● **PROBLEM DETAILS**: Look through the material and tally each line bearing the word "from". Give only the total.

● **DATA SECTION**:
◆ ◆ ◆ ◆ ◆

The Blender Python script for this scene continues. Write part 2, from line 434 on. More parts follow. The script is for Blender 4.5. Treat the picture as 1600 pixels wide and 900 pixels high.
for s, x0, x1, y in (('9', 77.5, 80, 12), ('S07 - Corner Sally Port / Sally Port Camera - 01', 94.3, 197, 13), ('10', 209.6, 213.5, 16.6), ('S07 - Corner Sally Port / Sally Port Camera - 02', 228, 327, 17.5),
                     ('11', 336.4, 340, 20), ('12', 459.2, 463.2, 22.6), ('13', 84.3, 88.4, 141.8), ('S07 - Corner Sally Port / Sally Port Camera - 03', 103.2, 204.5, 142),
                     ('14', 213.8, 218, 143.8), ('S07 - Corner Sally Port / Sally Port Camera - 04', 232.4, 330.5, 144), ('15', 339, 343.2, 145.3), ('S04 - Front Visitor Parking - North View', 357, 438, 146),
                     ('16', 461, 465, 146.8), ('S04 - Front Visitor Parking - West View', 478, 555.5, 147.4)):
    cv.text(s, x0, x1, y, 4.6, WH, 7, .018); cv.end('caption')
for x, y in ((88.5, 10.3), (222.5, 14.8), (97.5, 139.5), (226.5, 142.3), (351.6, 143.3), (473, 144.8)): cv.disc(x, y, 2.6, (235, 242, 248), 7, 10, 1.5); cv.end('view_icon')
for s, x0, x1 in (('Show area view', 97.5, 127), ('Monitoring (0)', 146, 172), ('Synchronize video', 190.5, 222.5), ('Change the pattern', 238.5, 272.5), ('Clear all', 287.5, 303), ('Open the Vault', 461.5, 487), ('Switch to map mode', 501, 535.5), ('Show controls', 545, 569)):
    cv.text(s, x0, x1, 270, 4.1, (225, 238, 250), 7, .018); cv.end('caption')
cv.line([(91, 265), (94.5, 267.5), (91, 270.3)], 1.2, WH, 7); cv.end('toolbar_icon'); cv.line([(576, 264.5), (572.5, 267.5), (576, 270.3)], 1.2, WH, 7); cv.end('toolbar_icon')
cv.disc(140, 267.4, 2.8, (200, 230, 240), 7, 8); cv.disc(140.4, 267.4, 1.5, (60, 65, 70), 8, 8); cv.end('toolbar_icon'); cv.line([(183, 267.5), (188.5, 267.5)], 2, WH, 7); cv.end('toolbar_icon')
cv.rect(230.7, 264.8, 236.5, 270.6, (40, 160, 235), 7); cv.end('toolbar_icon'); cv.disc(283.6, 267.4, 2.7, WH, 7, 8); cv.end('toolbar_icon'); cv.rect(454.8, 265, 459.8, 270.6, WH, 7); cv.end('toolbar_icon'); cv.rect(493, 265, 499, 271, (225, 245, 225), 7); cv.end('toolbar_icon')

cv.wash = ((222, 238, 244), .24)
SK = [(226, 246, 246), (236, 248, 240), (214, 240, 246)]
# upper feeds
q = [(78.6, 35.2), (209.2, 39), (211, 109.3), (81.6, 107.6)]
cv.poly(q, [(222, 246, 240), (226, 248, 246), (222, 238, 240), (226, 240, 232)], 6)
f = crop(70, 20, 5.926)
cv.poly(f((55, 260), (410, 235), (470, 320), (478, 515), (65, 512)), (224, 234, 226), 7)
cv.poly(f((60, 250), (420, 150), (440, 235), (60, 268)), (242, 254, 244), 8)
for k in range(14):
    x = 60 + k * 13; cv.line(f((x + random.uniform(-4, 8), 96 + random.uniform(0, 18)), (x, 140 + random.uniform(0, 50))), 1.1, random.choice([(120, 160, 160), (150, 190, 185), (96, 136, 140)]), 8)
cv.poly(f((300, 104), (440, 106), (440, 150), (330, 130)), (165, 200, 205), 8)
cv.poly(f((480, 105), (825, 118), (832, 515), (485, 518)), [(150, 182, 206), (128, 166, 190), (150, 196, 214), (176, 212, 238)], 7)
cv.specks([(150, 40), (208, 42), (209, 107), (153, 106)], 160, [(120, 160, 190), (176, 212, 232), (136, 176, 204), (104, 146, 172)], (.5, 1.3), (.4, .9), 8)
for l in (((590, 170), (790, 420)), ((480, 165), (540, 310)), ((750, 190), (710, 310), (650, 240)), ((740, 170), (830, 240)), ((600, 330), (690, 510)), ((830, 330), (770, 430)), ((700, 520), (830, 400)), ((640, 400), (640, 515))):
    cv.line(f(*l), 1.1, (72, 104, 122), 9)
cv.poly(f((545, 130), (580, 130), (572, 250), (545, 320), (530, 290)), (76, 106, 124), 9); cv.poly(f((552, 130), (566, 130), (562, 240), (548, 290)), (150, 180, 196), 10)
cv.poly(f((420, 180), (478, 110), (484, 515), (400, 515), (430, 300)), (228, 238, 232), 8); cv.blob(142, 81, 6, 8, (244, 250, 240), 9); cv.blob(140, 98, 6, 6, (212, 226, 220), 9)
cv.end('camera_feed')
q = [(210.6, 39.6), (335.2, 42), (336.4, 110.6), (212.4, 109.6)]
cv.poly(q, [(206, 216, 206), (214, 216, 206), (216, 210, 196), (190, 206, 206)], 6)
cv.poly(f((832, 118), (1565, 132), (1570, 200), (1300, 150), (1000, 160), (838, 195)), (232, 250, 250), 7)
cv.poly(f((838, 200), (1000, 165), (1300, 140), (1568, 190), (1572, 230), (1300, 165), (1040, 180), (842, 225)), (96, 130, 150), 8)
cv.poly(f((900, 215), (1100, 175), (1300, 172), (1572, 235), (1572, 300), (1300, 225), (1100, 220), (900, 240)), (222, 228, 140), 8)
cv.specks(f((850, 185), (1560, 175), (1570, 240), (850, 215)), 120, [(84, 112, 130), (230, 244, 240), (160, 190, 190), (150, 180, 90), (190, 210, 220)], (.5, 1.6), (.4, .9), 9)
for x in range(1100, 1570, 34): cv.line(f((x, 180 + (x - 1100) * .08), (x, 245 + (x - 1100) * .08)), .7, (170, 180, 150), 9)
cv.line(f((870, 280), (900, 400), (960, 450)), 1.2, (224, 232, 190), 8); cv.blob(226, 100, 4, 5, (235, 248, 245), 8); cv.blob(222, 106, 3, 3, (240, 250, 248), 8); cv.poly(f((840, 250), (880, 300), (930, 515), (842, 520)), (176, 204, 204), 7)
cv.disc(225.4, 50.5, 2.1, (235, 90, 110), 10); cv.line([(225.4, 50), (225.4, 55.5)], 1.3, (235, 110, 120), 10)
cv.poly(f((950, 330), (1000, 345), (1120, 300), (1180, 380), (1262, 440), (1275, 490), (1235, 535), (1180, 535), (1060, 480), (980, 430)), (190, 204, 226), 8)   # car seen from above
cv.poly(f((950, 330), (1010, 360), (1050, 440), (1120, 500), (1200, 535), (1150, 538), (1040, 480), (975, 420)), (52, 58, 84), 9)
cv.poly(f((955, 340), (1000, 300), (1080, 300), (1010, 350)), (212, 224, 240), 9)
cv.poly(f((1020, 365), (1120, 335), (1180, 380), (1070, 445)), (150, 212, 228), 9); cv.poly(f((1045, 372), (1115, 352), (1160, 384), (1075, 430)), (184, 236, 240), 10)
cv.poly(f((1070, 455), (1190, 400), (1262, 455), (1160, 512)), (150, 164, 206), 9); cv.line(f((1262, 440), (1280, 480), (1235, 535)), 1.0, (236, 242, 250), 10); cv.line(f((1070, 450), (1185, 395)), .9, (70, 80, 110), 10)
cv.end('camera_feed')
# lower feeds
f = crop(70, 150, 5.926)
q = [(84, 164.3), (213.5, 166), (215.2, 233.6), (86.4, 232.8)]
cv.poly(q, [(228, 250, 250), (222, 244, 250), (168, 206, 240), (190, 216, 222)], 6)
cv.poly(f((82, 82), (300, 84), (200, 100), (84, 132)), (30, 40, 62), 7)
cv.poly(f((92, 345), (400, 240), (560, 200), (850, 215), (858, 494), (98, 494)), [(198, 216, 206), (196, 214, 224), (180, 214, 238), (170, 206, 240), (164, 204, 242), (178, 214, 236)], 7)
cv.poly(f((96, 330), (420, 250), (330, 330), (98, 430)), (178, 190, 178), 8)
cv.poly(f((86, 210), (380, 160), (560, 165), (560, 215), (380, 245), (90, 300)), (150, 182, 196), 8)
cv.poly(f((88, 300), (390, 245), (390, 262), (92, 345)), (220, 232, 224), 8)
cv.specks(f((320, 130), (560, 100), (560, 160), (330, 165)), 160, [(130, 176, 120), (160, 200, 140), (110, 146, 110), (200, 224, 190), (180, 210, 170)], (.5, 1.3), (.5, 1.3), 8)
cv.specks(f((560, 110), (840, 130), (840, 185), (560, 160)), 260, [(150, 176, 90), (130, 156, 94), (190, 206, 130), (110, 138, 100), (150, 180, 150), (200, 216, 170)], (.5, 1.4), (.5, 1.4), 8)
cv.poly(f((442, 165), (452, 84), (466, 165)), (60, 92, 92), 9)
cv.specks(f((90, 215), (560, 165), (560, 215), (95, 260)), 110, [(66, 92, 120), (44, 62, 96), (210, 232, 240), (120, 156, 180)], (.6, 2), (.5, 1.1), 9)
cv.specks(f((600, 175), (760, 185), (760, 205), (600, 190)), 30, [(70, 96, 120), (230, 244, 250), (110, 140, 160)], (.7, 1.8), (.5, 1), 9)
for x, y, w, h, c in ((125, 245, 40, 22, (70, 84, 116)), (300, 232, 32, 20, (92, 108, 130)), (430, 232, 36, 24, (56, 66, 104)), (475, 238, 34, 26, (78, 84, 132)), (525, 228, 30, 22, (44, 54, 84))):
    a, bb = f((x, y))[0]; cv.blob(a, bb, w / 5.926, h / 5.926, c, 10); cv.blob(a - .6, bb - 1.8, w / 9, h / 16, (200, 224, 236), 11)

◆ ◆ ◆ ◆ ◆

● **FULL OUTPUT**: 2